MASTERS ON AUDIO AND VIDEOAudio Archives

May 15, 2003

 

Is It Live or Is It Irrelevant?

Recently I've been musing about live and recorded sound and the increasingly blurred lines between them. What got me thinking about it first was a revisit to the Beatles compact disc Live at the BBC, which is a collection of unreleased tracks recorded for various British radio programs between 1962 and 1965.

One thing that struck me was the recording quality. Back then, the Beeb had a reputation for technical superiority; much of the research into speakers and other audio equipment that had been done up to that time was the result of BBC efforts, and their engineering department was considered second to none. But some of the tracks included in this collection are embarrassingly badly recorded, with lots of noise, wow and flutter, bad mike placement, and so forth. Mysterious, because the equipment most broadcasters used then was capable of much better -- and, indeed, the well-recorded tracks included are a testament to that.

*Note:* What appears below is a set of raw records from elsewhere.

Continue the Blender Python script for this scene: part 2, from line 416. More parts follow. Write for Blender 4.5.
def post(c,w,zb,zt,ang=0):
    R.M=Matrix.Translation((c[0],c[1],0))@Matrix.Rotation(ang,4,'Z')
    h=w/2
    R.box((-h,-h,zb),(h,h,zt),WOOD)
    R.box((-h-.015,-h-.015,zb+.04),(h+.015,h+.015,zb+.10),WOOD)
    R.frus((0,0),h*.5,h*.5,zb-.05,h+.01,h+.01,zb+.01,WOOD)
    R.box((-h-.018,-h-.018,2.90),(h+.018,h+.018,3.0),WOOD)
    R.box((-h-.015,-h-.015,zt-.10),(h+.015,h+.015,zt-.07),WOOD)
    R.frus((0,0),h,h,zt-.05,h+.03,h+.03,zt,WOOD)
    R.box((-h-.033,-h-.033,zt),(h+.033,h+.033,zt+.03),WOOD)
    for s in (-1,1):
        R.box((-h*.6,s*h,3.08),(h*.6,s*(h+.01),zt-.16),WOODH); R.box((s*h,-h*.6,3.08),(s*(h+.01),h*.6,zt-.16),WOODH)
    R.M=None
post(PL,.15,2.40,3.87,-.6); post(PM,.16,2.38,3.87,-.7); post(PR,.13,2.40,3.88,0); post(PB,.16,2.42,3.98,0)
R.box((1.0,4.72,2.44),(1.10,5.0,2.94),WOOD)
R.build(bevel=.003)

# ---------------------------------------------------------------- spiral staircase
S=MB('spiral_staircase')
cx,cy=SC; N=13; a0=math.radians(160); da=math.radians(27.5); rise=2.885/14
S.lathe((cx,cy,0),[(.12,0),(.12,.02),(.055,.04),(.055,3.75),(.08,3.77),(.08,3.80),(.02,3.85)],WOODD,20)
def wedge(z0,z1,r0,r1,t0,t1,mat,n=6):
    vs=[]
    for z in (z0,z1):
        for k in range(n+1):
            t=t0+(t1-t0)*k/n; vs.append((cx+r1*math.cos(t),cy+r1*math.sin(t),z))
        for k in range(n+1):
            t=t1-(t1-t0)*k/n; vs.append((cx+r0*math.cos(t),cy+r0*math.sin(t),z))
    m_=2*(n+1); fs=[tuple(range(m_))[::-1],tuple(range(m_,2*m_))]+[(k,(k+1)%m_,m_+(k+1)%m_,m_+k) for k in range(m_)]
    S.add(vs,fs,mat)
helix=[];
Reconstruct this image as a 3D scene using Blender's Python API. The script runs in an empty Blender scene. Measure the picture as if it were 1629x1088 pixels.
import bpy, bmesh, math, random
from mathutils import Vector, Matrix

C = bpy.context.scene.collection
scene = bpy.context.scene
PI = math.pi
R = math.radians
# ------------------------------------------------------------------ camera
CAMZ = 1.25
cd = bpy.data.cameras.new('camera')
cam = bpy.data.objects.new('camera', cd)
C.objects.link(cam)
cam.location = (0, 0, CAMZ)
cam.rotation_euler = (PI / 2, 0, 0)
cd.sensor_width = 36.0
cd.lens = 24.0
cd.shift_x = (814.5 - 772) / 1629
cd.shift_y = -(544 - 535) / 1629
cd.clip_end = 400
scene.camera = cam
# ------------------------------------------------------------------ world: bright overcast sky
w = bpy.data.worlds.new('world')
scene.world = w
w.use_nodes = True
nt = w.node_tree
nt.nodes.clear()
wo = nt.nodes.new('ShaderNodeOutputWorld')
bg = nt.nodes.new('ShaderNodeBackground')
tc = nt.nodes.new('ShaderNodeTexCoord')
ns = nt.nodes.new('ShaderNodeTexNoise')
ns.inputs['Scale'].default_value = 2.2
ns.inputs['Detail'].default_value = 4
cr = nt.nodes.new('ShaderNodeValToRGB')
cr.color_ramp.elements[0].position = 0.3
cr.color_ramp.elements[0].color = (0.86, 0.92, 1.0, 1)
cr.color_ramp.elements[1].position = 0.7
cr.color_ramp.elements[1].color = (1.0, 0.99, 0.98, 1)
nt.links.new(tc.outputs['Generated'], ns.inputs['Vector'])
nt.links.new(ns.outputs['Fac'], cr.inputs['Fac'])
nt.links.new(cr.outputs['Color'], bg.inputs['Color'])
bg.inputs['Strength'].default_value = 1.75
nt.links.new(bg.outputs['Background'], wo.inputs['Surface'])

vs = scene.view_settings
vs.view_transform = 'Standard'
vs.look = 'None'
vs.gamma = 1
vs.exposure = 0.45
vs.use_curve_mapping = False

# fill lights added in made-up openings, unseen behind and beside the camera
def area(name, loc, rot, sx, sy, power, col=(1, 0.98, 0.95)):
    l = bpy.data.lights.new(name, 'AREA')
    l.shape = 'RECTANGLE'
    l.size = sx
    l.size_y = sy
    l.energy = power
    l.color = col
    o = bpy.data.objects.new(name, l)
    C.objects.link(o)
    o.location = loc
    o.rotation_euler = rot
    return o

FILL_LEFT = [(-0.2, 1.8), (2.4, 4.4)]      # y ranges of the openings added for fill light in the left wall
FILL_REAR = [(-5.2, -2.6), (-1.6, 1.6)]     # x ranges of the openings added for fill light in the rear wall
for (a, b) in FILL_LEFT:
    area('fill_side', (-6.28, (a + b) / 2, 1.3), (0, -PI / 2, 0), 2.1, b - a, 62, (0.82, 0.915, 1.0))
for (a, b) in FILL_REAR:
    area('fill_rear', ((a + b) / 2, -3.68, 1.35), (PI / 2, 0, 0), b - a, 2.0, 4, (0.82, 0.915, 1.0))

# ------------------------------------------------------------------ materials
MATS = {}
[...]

But once you get past the recording quality, what stands out are the performances themselves, which are mostly terrific. On my first introduction to the set, almost a decade ago, I was amazed at how close the re-recordings of certain songs resembled the versions on the early Beatles LPs. By and large, those cuts that exist in both forms are well nigh identical.

But actually, it shouldn't have surprised me. The boys were a bar band after all, and they would have performed any song in their repertoire hundreds of times. Plop them in front of a microphone, and they could perform those numbers in one take, probably. That's why, as the liner notes point out, on one occasion they recorded 16 tracks in a single day.

The same was true with the commercially released records. They sang the songs in the studio as they had been doing them for years in the bars (and as they would sing them for the BBC). The purpose of both sets of recordings was to preserve the sound you would hear if you attended a live performance (minus the screams, of course).

Now, many performers hone their music in the studio, and then try to duplicate it in concert. I once attended part of a recording session in which the lead singer spent something like half an hour working on a few seconds of a recording. He'd sing a phrase, listen to it, maybe re-do it, maybe have the producer clip out a bit of sound, and on and on. Every moment of the final recording presumably had this microscopic care lavished on it. That became the definitive "performance," not something that had evolved over many performances in front of people.

It may be no coincidence that the Beatles stopped doing their BBC recordings about the same time they started releasing mostly new songs, crafted in the studio. And they stopped touring shortly afterwards, presumably because much of what they did in the studio couldn't be duplicated on stage.

And yet, people still take me and other audio writers to task for suggesting that the ultimate reference may be something other than live sound.

In any event, "live sound" is a loaded phrase. I may think I know what an acoustic guitar sounds like, but I am unlikely to know exactly what every guitar on every recording I own sounds like -- and they're all different. In addition, to have a proper "live" reference I would not only have to be aware of the precise characteristics of whatever hall or studio the instrument was recorded in, but I would also require a much better sound memory than most of us have. In reality, the best any listener can do is appreciate that a particular recording played on a particular system achieves a plausible sound.

With classical music you might have a reasonable idea of what sounds correct, but with other sorts of material there is usually no single reference at all. What with signal processing, multi-tracking, synthesizing, and the like, there is no acoustic original to compare a recording to. And though many live performances of popular music seek to duplicate the sound of the artists' records, they usually don't even come close -- if even a modest hi-fi system sounded as bad as most live performances, it would be totally unacceptable.

Nobody would argue with the idea that the aim of high-fidelity is realism, but that is a goal nobody has yet attained, although some designers have come very close. Audio products -- particularly speakers -- are all unrealistic to some extent, but in different ways. It would be ideal if we could indeed make comparisons with some "natural" standard, but since that doesn't really exist for most of us, our appreciation of what our audio systems are capable of must be referred partly to what other equipment can do, and partly to what sounds best to us.

Still, components that exhibit the fewest identifiable sonic idiosyncrasies are likely to come closest to what the artists may have intended when producing their recordings.